Output the data exactly, with every line intact.

MATERIAL.
>>

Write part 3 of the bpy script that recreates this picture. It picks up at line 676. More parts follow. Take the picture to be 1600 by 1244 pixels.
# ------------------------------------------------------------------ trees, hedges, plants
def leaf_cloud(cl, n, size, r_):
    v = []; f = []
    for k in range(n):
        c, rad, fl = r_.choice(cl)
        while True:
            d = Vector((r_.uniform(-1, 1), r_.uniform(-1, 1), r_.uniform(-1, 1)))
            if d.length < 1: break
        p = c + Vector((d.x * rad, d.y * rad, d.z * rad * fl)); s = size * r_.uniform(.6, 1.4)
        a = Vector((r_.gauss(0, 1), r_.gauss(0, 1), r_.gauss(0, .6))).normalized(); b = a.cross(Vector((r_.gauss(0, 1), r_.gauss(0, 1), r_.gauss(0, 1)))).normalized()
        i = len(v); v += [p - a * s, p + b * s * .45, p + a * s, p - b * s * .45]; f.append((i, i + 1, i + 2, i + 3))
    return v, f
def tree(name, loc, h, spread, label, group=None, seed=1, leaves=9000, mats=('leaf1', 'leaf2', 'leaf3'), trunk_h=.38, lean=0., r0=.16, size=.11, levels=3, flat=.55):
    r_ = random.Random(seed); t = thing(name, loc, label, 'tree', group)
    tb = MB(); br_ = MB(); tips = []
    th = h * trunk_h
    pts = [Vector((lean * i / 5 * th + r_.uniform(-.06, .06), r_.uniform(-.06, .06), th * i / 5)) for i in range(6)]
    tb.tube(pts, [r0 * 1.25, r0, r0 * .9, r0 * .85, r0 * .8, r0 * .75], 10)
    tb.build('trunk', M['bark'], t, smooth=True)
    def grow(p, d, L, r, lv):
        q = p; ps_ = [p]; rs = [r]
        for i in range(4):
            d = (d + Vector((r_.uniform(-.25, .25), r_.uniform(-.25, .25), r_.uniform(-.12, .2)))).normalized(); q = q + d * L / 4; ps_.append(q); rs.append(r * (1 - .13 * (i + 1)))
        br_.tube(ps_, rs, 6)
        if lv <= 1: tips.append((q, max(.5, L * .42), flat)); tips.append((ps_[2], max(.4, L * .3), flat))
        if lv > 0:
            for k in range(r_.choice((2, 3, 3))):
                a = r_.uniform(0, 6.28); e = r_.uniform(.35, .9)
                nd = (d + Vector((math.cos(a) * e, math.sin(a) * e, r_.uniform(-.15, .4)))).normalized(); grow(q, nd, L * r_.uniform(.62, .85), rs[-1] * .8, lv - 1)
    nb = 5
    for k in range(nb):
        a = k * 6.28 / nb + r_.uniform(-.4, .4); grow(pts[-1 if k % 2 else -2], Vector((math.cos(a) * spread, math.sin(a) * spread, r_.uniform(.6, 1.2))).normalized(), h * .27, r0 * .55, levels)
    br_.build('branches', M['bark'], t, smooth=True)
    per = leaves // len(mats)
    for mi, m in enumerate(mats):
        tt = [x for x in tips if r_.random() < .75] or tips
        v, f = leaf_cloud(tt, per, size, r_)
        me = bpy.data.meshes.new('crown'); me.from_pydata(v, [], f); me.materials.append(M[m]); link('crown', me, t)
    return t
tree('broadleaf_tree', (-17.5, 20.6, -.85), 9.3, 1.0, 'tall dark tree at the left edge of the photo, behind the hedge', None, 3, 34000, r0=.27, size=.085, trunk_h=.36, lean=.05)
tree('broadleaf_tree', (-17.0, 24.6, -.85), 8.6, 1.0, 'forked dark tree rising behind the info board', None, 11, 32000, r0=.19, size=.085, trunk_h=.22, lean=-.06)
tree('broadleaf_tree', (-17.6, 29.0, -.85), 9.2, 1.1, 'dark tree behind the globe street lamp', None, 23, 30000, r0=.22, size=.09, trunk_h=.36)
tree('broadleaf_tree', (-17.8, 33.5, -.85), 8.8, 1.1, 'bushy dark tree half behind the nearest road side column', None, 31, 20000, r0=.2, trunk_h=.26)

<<

SOLVED EXERCISE.
Write part 3 of the bpy script that recreates this picture. It picks up at line 676. More parts follow. Take the picture to be 1600 by 1244 pixels.
# ------------------------------------------------------------------ trees, hedges, plants
def leaf_cloud(cl, n, size, r_):
    v = []; f = []
    for k in range(n):
        c, rad, fl = r_.choice(cl)
        while True:
            d = Vector((r_.uniform(-1, 1), r_.uniform(-1, 1), r_.uniform(-1, 1)))
            if d.length < 1: break
        p = c + Vector((d.x * rad, d.y * rad, d.z * rad * fl)); s = size * r_.uniform(.6, 1.4)
        a = Vector((r_.gauss(0, 1), r_.gauss(0, 1), r_.gauss(0, .6))).normalized(); b = a.cross(Vector((r_.gauss(0, 1), r_.gauss(0, 1), r_.gauss(0, 1)))).normalized()
        i = len(v); v += [p - a * s, p + b * s * .45, p + a * s, p - b * s * .45]; f.append((i, i + 1, i + 2, i + 3))
    return v, f
def tree(name, loc, h, spread, label, group=None, seed=1, leaves=9000, mats=('leaf1', 'leaf2', 'leaf3'), trunk_h=.38, lean=0., r0=.16, size=.11, levels=3, flat=.55):
    r_ = random.Random(seed); t = thing(name, loc, label, 'tree', group)
    tb = MB(); br_ = MB(); tips = []
    th = h * trunk_h
    pts = [Vector((lean * i / 5 * th + r_.uniform(-.06, .06), r_.uniform(-.06, .06), th * i / 5)) for i in range(6)]
    tb.tube(pts, [r0 * 1.25, r0, r0 * .9, r0 * .85, r0 * .8, r0 * .75], 10)
    tb.build('trunk', M['bark'], t, smooth=True)
    def grow(p, d, L, r, lv):
        q = p; ps_ = [p]; rs = [r]
        for i in range(4):
            d = (d + Vector((r_.uniform(-.25, .25), r_.uniform(-.25, .25), r_.uniform(-.12, .2)))).normalized(); q = q + d * L / 4; ps_.append(q); rs.append(r * (1 - .13 * (i + 1)))
        br_.tube(ps_, rs, 6)
        if lv <= 1: tips.append((q, max(.5, L * .42), flat)); tips.append((ps_[2], max(.4, L * .3), flat))
        if lv > 0:
            for k in range(r_.choice((2, 3, 3))):
                a = r_.uniform(0, 6.28); e = r_.uniform(.35, .9)
                nd = (d + Vector((math.cos(a) * e, math.sin(a) * e, r_.uniform(-.15, .4)))).normalized(); grow(q, nd, L * r_.uniform(.62, .85), rs[-1] * .8, lv - 1)
    nb = 5
    for k in range(nb):
        a = k * 6.28 / nb + r_.uniform(-.4, .4); grow(pts[-1 if k % 2 else -2], Vector((math.cos(a) * spread, math.sin(a) * spread, r_.uniform(.6, 1.2))).normalized(), h * .27, r0 * .55, levels)
    br_.build('branches', M['bark'], t, smooth=True)
    per = leaves // len(mats)
    for mi, m in enumerate(mats):
        tt = [x for x in tips if r_.random() < .75] or tips
        v, f = leaf_cloud(tt, per, size, r_)
        me = bpy.data.meshes.new('crown'); me.from_pydata(v, [], f); me.materials.append(M[m]); link('crown', me, t)
    return t
tree('broadleaf_tree', (-17.5, 20.6, -.85), 9.3, 1.0, 'tall dark tree at the left edge of the photo, behind the hedge', None, 3, 34000, r0=.27, size=.085, trunk_h=.36, lean=.05)
tree('broadleaf_tree', (-17.0, 24.6, -.85), 8.6, 1.0, 'forked dark tree rising behind the info board', None, 11, 32000, r0=.19, size=.085, trunk_h=.22, lean=-.06)
tree('broadleaf_tree', (-17.6, 29.0, -.85), 9.2, 1.1, 'dark tree behind the globe street lamp', None, 23, 30000, r0=.22, size=.09, trunk_h=.36)
tree('broadleaf_tree', (-17.8, 33.5, -.85), 8.8, 1.1, 'bushy dark tree half behind the nearest road side column', None, 31, 20000, r0=.2, trunk_h=.26)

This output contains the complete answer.